Stanęły naprzeciw siebie dwie córki polskich ojców trenerów, do tego przyjaciółki z kortów i nie tylko, ale pokazały to dopiero po ostatniej piłce. Wtedy dały sobie po buziaku, uśmiechnęły się, a Polka na pożegnanie trąciła jeszcze polską Dunkę dłonią w daszek czapki.

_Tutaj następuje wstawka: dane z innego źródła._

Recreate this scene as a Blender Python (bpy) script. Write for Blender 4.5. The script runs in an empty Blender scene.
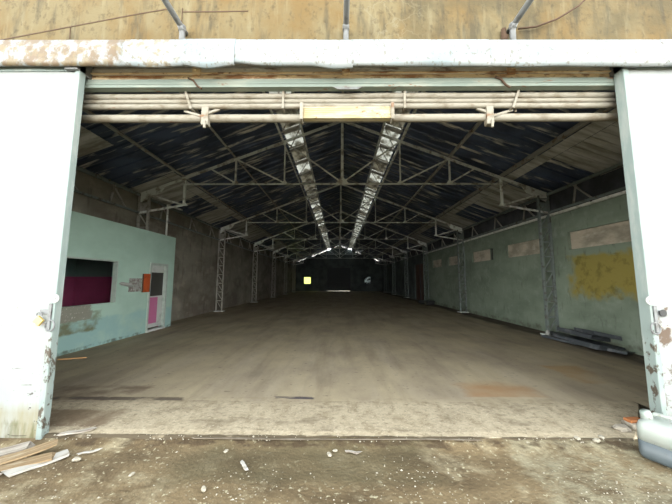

Wcześniej przez blisko dwie godziny walki w upale nie odpuściły żadnej wymiany, nie oddały żadnego punktu za darmo. Ula Radwańska nie przyjmowała porażki do wiadomości jeszcze w ostatnim gemie meczu. Serwowała w nim Wozniacki i pierwszy meczbol dla niej po dwóch wymianach zmienił się w szansę na przełamanie serwisu dla Polki. Szansę niewykorzystaną; drugiego meczbola Dunka już nie zmarnowała, ale za nieustępliwość Radwańska dostała brawa. Kolejne w tym meczu, bo to ona grała efektowniej, odważniej, bardziej pomysłowo, często ryzykowała. Widać to było w statystyce piłek wygrywających (28 do 17 dla Polki), ale niestety również w podsumowaniu niewymuszonych błędów. Dunka, szybsza i silniejsza, miała ich znacznie mniej. Tak się dochodzi do 13. miejsca w WTA Tour.
Ula w ostatnim rankingu była 107., teraz awansuje (dostanie za 1/8 finału 140 pkt) i należy wierzyć, że walka o ćwierćfinał w Indian Wells nie będzie długo jej największym sukcesem w karierze.
Oglądało się ją z przyjemnością, zwłaszcza w pierwszym secie, który zaczęła od przełamania serwisu Wozniacki i miała kilka szans, by skończyć go zwycięsko. Zdobywała gemy łatwiej i szybciej niż Dunka, ale w decydujących momentach jeszcze czegoś brakowało: albo spokoju, albo pewniejszej ręki. W drugim secie zabrakło już przede wszystkim sił.